Input material
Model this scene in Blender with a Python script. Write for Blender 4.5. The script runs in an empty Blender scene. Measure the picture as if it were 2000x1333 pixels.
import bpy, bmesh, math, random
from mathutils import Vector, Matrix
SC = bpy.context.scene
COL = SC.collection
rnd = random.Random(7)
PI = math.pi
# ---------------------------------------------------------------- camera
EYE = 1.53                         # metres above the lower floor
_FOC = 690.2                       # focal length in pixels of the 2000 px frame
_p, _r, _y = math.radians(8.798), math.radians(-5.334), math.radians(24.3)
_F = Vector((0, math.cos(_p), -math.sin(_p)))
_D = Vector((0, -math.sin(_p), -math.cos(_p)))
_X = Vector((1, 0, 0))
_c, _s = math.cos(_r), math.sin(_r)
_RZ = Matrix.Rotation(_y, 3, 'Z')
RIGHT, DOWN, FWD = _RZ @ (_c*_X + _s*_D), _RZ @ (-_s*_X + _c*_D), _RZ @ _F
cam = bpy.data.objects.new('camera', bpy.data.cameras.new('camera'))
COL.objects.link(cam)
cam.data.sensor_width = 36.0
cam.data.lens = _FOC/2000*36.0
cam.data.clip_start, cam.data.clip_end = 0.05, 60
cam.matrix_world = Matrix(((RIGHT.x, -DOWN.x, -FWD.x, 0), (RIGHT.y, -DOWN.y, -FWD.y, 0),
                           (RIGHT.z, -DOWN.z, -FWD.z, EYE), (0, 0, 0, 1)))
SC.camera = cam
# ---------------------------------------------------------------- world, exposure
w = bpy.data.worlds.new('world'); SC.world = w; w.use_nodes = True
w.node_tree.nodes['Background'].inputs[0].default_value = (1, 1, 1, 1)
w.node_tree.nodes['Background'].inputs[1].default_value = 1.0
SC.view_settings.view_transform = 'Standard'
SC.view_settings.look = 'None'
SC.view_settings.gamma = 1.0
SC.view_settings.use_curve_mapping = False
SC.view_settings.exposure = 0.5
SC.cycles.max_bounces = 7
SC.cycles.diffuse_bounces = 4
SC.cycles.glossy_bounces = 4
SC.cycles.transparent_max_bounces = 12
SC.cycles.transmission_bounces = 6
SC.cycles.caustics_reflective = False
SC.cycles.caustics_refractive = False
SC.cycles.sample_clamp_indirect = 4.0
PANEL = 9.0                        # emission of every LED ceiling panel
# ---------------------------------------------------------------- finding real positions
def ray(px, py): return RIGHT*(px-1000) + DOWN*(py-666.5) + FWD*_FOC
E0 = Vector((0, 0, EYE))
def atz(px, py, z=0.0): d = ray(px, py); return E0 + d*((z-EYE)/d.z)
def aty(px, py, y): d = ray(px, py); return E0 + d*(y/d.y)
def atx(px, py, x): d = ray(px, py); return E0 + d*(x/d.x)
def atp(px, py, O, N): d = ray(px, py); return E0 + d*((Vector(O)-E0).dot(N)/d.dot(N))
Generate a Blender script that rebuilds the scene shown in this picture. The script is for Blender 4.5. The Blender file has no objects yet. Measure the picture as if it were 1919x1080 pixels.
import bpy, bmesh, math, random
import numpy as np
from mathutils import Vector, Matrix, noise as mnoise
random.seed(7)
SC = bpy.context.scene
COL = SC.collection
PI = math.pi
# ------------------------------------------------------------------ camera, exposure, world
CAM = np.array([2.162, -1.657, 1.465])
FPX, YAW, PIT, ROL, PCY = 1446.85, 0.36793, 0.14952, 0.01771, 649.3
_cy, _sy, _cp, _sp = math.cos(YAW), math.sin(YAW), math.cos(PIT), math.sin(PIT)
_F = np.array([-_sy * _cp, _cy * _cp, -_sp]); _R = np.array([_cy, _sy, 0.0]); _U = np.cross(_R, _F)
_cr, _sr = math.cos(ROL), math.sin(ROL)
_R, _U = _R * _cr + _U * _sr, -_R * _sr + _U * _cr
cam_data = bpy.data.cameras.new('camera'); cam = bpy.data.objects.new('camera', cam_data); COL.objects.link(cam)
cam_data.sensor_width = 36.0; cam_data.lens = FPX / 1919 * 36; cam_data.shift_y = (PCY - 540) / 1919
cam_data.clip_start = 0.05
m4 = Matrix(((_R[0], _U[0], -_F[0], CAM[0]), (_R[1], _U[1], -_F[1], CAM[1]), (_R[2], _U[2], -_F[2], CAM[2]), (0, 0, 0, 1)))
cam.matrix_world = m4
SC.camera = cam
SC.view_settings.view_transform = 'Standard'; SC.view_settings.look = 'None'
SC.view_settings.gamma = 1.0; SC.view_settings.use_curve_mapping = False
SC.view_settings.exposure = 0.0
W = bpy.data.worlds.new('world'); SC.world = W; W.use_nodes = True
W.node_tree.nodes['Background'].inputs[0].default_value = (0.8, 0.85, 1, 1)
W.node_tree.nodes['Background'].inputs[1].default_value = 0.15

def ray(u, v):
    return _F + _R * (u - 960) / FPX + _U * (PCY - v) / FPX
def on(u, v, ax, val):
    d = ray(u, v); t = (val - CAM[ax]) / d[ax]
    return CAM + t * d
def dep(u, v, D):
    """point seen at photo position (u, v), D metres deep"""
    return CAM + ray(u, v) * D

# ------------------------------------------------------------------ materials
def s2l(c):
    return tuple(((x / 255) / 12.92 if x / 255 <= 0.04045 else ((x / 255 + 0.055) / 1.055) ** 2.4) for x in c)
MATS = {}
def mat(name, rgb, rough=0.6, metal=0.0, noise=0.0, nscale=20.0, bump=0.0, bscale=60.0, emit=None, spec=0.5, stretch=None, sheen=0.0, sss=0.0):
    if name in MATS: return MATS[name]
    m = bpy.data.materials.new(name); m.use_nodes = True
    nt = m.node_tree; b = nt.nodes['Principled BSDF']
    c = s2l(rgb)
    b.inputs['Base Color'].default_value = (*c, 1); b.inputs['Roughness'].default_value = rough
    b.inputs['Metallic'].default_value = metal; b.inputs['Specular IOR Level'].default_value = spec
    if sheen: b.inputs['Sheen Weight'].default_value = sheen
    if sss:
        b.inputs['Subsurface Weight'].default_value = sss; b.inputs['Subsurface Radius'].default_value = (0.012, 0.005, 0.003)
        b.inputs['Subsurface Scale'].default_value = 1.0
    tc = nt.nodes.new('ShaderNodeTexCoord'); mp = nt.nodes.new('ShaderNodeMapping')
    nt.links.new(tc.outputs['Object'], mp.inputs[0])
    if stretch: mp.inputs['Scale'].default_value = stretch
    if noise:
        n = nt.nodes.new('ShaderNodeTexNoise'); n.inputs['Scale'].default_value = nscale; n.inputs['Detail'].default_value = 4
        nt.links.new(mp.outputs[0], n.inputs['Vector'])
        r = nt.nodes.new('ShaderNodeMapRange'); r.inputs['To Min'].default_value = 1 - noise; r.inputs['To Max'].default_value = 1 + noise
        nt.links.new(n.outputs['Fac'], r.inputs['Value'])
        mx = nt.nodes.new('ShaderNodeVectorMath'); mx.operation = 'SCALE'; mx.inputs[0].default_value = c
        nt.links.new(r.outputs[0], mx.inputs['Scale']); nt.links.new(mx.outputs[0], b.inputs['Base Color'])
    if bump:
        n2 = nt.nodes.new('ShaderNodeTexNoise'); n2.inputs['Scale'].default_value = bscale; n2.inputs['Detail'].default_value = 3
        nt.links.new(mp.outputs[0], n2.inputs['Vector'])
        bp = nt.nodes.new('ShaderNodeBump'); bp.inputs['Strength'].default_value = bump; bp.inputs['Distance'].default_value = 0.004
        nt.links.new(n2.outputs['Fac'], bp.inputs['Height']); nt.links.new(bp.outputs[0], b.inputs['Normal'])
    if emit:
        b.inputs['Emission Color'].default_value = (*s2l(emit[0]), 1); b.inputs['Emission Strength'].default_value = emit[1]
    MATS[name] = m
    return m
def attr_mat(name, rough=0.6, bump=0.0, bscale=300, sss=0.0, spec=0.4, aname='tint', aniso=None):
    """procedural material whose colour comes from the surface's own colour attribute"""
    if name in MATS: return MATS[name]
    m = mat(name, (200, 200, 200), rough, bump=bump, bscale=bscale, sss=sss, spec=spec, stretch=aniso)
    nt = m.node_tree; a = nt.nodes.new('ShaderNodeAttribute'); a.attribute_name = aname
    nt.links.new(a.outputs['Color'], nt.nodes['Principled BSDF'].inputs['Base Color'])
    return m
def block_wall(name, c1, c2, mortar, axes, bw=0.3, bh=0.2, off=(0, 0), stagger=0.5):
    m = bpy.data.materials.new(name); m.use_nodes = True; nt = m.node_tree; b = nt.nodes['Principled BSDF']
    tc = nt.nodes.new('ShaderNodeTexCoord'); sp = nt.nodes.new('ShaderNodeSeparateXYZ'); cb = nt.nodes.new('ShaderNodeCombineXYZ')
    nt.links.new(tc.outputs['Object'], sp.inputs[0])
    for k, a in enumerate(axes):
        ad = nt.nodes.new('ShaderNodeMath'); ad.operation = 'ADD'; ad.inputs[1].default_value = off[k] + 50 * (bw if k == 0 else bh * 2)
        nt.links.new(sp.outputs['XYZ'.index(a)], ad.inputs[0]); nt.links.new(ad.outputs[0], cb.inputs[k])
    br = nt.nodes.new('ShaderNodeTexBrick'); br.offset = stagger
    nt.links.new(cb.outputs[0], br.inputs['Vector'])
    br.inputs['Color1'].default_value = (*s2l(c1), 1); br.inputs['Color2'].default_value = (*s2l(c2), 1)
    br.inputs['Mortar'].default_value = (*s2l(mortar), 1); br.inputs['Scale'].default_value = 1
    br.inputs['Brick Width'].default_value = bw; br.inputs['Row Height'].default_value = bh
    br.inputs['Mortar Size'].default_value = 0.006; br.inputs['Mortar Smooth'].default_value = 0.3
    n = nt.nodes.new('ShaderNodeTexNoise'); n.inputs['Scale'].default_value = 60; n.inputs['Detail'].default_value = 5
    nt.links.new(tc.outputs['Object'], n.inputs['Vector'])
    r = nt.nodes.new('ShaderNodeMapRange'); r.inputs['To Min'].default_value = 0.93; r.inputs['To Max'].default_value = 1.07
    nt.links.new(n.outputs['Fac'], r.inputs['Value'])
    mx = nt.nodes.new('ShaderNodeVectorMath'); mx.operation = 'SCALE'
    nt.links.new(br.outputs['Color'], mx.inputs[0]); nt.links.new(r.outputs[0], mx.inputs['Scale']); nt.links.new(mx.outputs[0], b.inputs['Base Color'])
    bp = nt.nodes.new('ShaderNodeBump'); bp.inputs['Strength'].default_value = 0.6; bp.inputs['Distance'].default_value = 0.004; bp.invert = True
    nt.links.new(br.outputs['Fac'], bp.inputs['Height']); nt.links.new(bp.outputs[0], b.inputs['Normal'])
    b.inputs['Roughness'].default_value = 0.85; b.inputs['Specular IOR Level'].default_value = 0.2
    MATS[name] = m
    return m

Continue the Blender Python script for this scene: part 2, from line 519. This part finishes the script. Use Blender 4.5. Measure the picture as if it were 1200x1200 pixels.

Task directions
Transcribe the lines beginning at the one that contains "Generate a Blender" and ending at the one that contains "return CAM + ray(u, v) * D", with nothing added or left out.

Response to this task
Generate a Blender script that rebuilds the scene shown in this picture. The script is for Blender 4.5. The Blender file has no objects yet. Measure the picture as if it were 1919x1080 pixels.
import bpy, bmesh, math, random
import numpy as np
from mathutils import Vector, Matrix, noise as mnoise
random.seed(7)
SC = bpy.context.scene
COL = SC.collection
PI = math.pi
# ------------------------------------------------------------------ camera, exposure, world
CAM = np.array([2.162, -1.657, 1.465])
FPX, YAW, PIT, ROL, PCY = 1446.85, 0.36793, 0.14952, 0.01771, 649.3
_cy, _sy, _cp, _sp = math.cos(YAW), math.sin(YAW), math.cos(PIT), math.sin(PIT)
_F = np.array([-_sy * _cp, _cy * _cp, -_sp]); _R = np.array([_cy, _sy, 0.0]); _U = np.cross(_R, _F)
_cr, _sr = math.cos(ROL), math.sin(ROL)
_R, _U = _R * _cr + _U * _sr, -_R * _sr + _U * _cr
cam_data = bpy.data.cameras.new('camera'); cam = bpy.data.objects.new('camera', cam_data); COL.objects.link(cam)
cam_data.sensor_width = 36.0; cam_data.lens = FPX / 1919 * 36; cam_data.shift_y = (PCY - 540) / 1919
cam_data.clip_start = 0.05
m4 = Matrix(((_R[0], _U[0], -_F[0], CAM[0]), (_R[1], _U[1], -_F[1], CAM[1]), (_R[2], _U[2], -_F[2], CAM[2]), (0, 0, 0, 1)))
cam.matrix_world = m4
SC.camera = cam
SC.view_settings.view_transform = 'Standard'; SC.view_settings.look = 'None'
SC.view_settings.gamma = 1.0; SC.view_settings.use_curve_mapping = False
SC.view_settings.exposure = 0.0
W = bpy.data.worlds.new('world'); SC.world = W; W.use_nodes = True
W.node_tree.nodes['Background'].inputs[0].default_value = (0.8, 0.85, 1, 1)
W.node_tree.nodes['Background'].inputs[1].default_value = 0.15

def ray(u, v):
    return _F + _R * (u - 960) / FPX + _U * (PCY - v) / FPX
def on(u, v, ax, val):
    d = ray(u, v); t = (val - CAM[ax]) / d[ax]
    return CAM + t * d
def dep(u, v, D):
    """point seen at photo position (u, v), D metres deep"""
    return CAM + ray(u, v) * D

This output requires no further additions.